When City Council approved the Land Use and Circulation Element (LUCE) zoning code updates, there were a number of issues that didn’t sit well with residents.

The decoupling of parking requirements, renovation height bonuses for historic buildings and operation of child daycare centers in single family neighborhoods were cited for being too business/developer friendly and harmful to neighbors.

One code update that inflamed neighborhood leaders and that was strongly criticized in this space concerned alcohol conditional use permits (CUPS). City Council’s change to the code did away with public review of alcohol applications and made the granting of alcohol permits an administrative function under the discretion of a zoning code administrator and/or the Director of Planning.

The new “fast track” code states that prior notice of an alcohol application is no longer required. Now, here’s the kicker: residents living near the applicant address are “informed” that a permit to serve alcohol was approved, after the fact, via U.S. Mail.

That determination is a standard form letter and not required to provide details relevant to the application including specific findings or conditions that led to the granting of a permit.

It appears that the city planners and both the Planning Commission and City Council demonstrated a zero concern for the welfare of residents. In the “Drunkest City in California,” (Roadsnacks.net, Oct. 1, 2015) our council has made it easier for our boulevards to be jammed with even more alcohol outlets. Well done, guys!

Previously, a public hearing was required on alcohol applications. Residents could comment about the application. Input on conditions such as times alcohol can be sold and even the kinds of alcohol sold — beer and wine or full bar — were on the table before an alcohol CUP was issued. Not anymore.

By the way, City Hall approval of alcohol sales/service is precursor to obtaining a mandatory California Department of Alcohol Beverage Control (ABC) license to dispense alcoholic beverages. State law mandates that an ABC license is tied to an address, not a property or business owner.

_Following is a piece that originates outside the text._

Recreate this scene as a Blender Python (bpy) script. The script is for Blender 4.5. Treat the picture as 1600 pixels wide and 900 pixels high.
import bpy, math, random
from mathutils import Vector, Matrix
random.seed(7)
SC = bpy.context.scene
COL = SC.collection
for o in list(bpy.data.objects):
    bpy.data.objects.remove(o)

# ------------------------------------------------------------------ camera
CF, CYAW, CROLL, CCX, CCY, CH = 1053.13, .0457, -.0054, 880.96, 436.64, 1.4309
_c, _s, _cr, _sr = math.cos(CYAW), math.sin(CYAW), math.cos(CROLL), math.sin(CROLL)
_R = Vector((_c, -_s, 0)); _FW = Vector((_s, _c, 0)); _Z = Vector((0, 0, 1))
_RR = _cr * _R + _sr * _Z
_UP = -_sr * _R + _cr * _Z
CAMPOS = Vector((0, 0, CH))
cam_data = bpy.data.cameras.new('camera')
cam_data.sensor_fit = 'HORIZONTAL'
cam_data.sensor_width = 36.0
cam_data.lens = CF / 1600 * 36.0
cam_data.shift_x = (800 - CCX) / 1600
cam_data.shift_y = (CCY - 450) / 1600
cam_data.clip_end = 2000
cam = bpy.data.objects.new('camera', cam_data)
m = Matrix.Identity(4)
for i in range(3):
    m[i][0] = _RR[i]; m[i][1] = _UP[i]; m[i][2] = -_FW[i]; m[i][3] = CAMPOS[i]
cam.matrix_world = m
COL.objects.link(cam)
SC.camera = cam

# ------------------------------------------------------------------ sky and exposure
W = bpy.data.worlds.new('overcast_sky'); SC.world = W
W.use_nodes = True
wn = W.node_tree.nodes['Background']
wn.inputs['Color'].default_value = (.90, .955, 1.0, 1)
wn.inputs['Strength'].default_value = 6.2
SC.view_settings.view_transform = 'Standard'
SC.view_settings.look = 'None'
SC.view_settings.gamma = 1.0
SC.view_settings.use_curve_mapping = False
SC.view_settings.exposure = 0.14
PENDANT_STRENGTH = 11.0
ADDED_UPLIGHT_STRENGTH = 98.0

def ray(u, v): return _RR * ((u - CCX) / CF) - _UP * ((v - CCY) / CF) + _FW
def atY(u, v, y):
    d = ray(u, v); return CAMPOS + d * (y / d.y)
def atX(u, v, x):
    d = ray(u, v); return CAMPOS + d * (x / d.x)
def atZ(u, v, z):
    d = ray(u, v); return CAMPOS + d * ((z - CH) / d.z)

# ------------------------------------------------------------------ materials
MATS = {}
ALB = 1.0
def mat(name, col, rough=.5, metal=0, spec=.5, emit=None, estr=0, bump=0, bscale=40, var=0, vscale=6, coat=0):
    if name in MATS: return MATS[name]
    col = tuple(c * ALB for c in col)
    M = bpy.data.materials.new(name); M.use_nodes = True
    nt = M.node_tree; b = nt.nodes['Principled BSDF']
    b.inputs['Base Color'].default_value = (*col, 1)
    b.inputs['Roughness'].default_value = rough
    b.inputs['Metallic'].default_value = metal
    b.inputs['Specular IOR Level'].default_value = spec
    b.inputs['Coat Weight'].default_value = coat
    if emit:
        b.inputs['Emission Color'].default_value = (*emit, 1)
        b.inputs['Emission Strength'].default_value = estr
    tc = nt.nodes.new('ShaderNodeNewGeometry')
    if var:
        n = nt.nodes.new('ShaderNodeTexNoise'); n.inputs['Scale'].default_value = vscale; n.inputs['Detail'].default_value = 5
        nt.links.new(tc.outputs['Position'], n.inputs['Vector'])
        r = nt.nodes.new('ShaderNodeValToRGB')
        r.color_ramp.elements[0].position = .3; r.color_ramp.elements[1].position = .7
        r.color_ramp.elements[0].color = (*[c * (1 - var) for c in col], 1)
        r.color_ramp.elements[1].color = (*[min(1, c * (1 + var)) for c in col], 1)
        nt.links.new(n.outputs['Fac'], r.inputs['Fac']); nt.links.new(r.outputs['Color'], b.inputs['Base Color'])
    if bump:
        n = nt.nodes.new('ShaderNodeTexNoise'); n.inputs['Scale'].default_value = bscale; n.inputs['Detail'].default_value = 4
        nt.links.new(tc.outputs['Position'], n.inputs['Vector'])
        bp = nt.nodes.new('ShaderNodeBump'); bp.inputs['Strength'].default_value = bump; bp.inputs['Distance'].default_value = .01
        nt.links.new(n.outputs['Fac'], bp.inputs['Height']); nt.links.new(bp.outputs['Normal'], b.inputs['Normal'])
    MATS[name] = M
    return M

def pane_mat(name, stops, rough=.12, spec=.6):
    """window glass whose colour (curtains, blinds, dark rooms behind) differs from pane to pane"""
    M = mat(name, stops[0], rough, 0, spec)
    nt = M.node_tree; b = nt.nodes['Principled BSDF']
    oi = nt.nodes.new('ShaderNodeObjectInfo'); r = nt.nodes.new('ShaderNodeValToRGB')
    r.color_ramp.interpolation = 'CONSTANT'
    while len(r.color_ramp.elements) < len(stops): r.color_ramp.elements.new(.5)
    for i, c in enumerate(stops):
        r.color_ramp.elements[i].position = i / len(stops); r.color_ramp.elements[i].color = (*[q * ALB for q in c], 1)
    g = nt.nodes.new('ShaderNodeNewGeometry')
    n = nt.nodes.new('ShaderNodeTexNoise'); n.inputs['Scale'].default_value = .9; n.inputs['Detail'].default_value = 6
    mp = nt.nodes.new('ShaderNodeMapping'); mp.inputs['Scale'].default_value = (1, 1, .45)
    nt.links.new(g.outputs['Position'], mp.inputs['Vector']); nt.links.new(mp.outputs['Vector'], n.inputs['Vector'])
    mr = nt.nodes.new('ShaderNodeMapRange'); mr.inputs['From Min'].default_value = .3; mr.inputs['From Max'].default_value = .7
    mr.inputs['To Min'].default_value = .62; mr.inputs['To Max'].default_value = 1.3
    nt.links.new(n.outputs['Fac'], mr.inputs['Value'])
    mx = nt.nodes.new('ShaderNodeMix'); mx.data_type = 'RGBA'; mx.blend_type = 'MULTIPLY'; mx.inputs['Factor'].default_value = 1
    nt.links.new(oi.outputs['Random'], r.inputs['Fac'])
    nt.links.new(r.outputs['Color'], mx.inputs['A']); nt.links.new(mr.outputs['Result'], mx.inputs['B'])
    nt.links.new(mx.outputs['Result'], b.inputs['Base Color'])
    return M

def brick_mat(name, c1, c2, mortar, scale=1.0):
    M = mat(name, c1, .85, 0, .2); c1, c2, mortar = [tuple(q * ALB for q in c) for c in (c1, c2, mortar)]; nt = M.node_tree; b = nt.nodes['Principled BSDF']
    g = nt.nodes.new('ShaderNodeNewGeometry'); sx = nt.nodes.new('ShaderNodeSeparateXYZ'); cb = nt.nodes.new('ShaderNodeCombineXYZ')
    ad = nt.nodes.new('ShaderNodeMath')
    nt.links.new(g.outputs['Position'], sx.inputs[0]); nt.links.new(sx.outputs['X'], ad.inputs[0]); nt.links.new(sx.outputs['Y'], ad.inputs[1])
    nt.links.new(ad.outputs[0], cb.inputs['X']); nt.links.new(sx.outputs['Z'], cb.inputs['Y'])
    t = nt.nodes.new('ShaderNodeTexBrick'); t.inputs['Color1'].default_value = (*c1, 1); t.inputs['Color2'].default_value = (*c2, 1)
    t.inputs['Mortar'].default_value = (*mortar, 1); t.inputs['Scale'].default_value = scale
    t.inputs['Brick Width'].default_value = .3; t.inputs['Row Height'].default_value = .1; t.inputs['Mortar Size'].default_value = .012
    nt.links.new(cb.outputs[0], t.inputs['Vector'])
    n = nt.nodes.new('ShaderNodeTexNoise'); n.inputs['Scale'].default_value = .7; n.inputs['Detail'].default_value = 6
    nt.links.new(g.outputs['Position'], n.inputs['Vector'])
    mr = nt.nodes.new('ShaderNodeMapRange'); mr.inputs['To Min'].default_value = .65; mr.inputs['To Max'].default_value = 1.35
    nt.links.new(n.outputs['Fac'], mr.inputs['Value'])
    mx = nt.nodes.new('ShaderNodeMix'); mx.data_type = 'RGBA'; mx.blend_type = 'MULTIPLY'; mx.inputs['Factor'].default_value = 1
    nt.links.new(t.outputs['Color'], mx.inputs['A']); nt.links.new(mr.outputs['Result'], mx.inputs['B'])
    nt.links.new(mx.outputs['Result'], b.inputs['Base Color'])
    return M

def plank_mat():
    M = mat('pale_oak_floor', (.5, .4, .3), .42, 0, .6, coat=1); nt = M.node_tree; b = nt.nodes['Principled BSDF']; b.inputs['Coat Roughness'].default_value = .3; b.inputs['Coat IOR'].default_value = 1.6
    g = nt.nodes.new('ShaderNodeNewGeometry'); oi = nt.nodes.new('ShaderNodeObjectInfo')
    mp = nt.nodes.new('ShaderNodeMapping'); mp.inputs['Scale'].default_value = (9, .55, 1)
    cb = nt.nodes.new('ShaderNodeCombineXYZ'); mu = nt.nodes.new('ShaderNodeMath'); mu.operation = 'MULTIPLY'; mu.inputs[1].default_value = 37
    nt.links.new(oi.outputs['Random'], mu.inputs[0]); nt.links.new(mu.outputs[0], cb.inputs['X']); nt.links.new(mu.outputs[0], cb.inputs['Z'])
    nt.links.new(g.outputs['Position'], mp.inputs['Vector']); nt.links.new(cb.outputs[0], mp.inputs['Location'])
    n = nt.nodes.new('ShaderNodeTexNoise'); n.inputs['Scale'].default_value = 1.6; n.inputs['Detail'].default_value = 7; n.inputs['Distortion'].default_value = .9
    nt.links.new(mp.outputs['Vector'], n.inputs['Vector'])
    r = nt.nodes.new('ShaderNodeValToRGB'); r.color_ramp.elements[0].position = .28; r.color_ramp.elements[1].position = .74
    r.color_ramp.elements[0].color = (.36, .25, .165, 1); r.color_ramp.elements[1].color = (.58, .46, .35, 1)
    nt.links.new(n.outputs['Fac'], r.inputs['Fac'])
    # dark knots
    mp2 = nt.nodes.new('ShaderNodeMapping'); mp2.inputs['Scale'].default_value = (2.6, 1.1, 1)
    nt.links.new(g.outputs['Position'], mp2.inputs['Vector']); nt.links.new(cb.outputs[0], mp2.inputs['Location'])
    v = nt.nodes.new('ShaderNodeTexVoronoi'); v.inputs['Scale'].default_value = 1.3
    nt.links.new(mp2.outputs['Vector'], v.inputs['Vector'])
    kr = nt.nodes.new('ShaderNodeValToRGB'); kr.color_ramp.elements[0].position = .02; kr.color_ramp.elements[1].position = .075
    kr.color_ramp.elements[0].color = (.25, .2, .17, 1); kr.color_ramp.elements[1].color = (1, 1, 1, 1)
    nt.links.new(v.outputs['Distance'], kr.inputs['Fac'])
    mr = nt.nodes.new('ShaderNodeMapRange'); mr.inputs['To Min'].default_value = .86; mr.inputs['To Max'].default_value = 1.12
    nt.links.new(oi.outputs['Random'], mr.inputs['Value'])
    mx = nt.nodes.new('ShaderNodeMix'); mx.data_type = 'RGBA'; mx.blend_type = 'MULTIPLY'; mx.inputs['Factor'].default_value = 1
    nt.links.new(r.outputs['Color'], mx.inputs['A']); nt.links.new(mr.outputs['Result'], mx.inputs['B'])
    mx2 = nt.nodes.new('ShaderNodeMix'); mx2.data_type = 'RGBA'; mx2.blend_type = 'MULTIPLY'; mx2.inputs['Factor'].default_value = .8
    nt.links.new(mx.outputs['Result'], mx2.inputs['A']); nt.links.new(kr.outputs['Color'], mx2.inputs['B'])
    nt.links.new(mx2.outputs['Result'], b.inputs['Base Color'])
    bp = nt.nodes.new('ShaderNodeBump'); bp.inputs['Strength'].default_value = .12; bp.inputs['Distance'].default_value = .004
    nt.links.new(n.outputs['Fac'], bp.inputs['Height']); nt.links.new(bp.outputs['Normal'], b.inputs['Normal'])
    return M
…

Neighbors or interested parties can appeal the decision to grant an alcohol sales permit. However, an appeal must be filed with the city planning department no more than 14 days from the time the permit was officially approved. And the cost to appeal? $458.66. Keep in mind that neighbors and potential appellants never had an opportunity to be heard on the application to begin with.

All of this came to a head recently with the approval of an Alcohol Exemption (15ADM-0033) Permit for Mendocino Farms at 631 Wilshire Boulevard. The application was approved by Acting Zoning Administrator Paul Foley on Oct. 14. The location was previously a low-traffic hair salon.

Incidentally, staff was late in mailing notices to neighbors of an Oct. 13 Montana Avenue determination which made it virtually impossible for impacted parties to file an appeal before the appeal deadline. Again, another planning screw up.

The “Alcohol Exemption Zoning Conformance Permit Determination,” for 631 Wilshire states that a “request for a Type 41 (on-sale beer and wine) in conjunction with the establishment of a limited service restaurant (Mendocino Farms) with 78 indoor seats located in the ‘mixed-use boulevard’ zoning district” is approved.”

Among the 26 conditions noted in the “Determination” is that alcohol only be served in conjunction with food service. “Hours of alcoholic beverage service shall be 9 a.m to 11 p.m. Sunday through Thursday and 9 a.m. to midnight Friday and Saturday… Alcoholic beverages must be removed from outdoor dining area no later than 10 p.m. (Sunday through Thursday and 11 p.m. Friday and Saturday).

Other conditions implemented require ABC employee training, marketing restrictions (no pub crawls) and prohibitions on entertainment, amusement games and disposable cups. The operator is also responsible for controlling “noisy patrons leaving the restaurant.”

While I feel that Mendocino Farms will be a good and responsible operator, the issue here is lack of public input on something that has a potential to greatly diminish the quality of life for adjacent neighbors. Remember, the state issued ABC permit goes to an address and if Mendocino Farms leaves and an irresponsible or inept operator takes over the license, there could be big trouble.

City government has opened the door to a whole raft of potential problems – as has happened many time before in similar situations – especially when the permit holder is irresponsible. Look at “South” and “The Parlor”– both on Wilshire and now closed, “Busby’s Sports Bar” that cleaned up its act. Nevertheless, complaints about alcohol-serving establishments are still major quality-of-life issues.

It’s obvious that neighbor input should be included in the process before an alcohol permit is granted and not after when it becomes much more difficult or impossible to rescind or modify previously approved conditions.

Council’s “OK” of the removal of public input on alcohol permits is an absolute travesty. What on earth were they thinking? Were they even thinking or was this another in a long series of bones negatively impacting residents that elected officials have been tossing to business interests?

Alcohol generates revenue for the city – application fees, business license fees, sales taxes and other forms of revenues fill city coffers. It’s one reason why Santa Monica has one of the highest ratios of “alcohol outlets to residents” of any municipality in the state.

Who is going to be first on council to correct this? Who cares enough to give us a voice on alcohol permits?